Brown, Clive: Louis Spohr. Eine kritische Biographie / Aus dem Engl. übers. von Wolfram Boder. – Berlin: Merseburger, 2009. – VIII, 439 S.: zahlr. Notenbsp., Abb.
ISBN 978-3-87537-320-2 : € 49,90 (kart.)
Zwischen Beethoven und den Neudeutschen erhob man ihn ins Pantheon, die Nachwelt aber flocht ihm keine Kränze: Louis Spohr (1784–1859). Auch im vielfachen Jubiläumsjahr 2009 verblasst sein 225. Geburtstag vor Händel, Haydn, Mendelssohn. Zumindest aber präsentiert Merseburger mit Wolfram Boders aktualisierender Übersetzung der 1984 bei Cambridge University Press erschienenen Critical Biography Clive Browns die bisher profundeste Spohr-Vita des deutschen Sprachraums. Indem ihr Untertitel auf den methodischen Zugriff anspielt, veranschlagt Brown die qualitative Messlatte frappierend hoch. So kommt sein Leser kaum umhin, den 18 Kapitel starken Text minutiös auf historisch-kritische Konsistenz nach modernstem Forschungsverständnis zu prüfen.

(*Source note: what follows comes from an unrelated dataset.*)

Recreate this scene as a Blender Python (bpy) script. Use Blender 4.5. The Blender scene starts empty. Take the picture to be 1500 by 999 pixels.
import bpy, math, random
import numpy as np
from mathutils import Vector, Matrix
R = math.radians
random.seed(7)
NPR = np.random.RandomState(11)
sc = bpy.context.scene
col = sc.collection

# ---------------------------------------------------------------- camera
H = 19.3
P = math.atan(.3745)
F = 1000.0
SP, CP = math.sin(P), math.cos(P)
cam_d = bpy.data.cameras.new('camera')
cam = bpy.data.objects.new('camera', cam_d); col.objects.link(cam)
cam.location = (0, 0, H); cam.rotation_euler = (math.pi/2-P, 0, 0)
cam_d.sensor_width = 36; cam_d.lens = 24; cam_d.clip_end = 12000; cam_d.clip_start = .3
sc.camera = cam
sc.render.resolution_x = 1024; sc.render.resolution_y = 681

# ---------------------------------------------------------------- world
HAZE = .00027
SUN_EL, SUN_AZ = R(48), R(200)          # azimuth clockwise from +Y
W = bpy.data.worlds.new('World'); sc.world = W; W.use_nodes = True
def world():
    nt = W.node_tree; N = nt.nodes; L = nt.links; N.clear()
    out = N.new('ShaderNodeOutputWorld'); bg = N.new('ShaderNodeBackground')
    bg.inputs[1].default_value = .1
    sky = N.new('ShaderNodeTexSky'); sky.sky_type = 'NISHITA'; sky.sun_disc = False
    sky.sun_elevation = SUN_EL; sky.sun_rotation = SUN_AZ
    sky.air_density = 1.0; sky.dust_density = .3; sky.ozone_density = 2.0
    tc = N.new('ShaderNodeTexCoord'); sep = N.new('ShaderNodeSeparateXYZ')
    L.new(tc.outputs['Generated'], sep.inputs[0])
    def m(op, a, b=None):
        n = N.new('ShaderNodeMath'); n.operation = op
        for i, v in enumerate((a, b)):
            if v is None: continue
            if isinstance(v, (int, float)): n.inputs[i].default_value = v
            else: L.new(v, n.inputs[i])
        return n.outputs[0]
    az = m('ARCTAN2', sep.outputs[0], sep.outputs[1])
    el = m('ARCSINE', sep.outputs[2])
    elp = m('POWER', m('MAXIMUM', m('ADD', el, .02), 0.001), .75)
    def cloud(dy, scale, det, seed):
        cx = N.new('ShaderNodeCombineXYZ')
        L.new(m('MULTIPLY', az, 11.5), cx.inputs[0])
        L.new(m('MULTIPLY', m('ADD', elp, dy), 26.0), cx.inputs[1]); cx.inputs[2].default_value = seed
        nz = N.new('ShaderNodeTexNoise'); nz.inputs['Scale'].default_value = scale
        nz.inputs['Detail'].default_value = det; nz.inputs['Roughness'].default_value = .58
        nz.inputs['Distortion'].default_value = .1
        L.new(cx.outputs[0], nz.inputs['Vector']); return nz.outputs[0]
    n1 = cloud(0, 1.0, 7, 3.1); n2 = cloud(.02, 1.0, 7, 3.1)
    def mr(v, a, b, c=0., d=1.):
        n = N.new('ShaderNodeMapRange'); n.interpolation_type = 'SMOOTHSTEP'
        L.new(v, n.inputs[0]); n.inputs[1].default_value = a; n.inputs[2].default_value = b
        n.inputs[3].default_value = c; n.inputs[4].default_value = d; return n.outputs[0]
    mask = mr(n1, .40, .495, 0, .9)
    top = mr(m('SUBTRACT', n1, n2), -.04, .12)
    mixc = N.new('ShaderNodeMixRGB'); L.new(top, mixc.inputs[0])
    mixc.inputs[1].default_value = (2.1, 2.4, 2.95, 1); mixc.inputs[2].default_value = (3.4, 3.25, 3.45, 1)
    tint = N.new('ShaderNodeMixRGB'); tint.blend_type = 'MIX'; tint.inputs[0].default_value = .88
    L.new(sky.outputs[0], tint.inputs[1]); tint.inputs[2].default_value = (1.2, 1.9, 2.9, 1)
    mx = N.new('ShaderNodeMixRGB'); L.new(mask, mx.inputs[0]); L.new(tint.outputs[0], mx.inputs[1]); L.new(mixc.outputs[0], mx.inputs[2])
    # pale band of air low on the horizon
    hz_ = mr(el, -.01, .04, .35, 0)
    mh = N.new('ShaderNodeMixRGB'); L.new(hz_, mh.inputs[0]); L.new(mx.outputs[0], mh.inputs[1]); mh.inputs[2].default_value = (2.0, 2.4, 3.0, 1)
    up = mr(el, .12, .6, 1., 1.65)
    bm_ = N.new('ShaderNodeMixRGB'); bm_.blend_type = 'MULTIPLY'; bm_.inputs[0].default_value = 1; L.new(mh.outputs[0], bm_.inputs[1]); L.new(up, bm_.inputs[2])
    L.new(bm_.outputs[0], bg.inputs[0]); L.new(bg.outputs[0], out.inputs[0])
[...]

In der Tat: In vielen Aspekten bedient die traditionell linear und chronologisch, auch für den interessierten Laien höchst ansprechend referierte Lebens- und Werkbeschreibung die Erfordernisse interdisziplinär verwurzelter Monographik: auf Faktenbasis Spohrs Werdegang mit seinen frühen Jahren als Braunschweiger Hofmusiker, dann Konzertmeister am aufgeklärten Hof von Gotha, gefolgt vom Aufstieg zu einem der gefragtesten Violinvirtuosen und Komponisten seiner Ära, kürzeren Stationen in Wien, Italien, Frankfurt, London, Paris und Dresden, letztlich sein über 35‑jähriges Wirken als Hofkapellmeister in Kassel. In greifbare Nähe rückt Browns mitunter evident Sympathie ergreifender Berichtsduktus den energischen Vordenker für Würde und Unabhängigkeit des Künstlers, dessen liberal-despotenfeindliche Attitüde mit den Kleingeistereien zumal des Kasseler Dienstherrn kollidierte. Sensibel skizziert erscheint die Persönlichkeitsentwicklung des unter rauer Schale offenherzigen Pädagogen und vom Schicksal geprüften Familienoberhauptes. Das Primärinteresse aber gilt dem seinerzeit mit Ruhmesprädikaten Überhäuften, dessen klassisch-apollinisch geerdetes, indes wenig massentaugliches OEuvre sich im Dunstkreis Wagners erdrutschartig aufs Abstellgleis verbannt sah – mochten auch gerade die Progressiven von Spohrs komplexer Harmonik und formaler Innovation profitieren.
Mit weniger Fortune leider begegnet Brown dem Dilemma aller global konzipierten Komponistenporträts: umfassender Werküberblick vs. analytischer Tiefgang. Gewiss verraten die Essentials zu Spohrs Symphonien, Opern, Oratorien, Streichquartetten, Liedern u. v. a. den gattungsgeschichtlich beschlagenen Souverän. Wohl unfreiwillig analog zu dem an Spohrs Musik wiederholt bemäkelten Floskel-Manierismus aber fischt Brown in einem Bassin banaler Wertungsattribute, deren Spektrum – einer dezidiert „kritischen Biographie“ peinlich inadäquat – zwischen „reiner Schönheit“ und „Abgedroschenheit“ changiert. Weitere Corrigenda: Holprigkeiten in Stil und Orthographie der Übersetzung.
Andreas Vollberg
Zuerst veröffentlicht in FORUM MUSIKBIBLIOTHEK 30 (2009), S. 251f.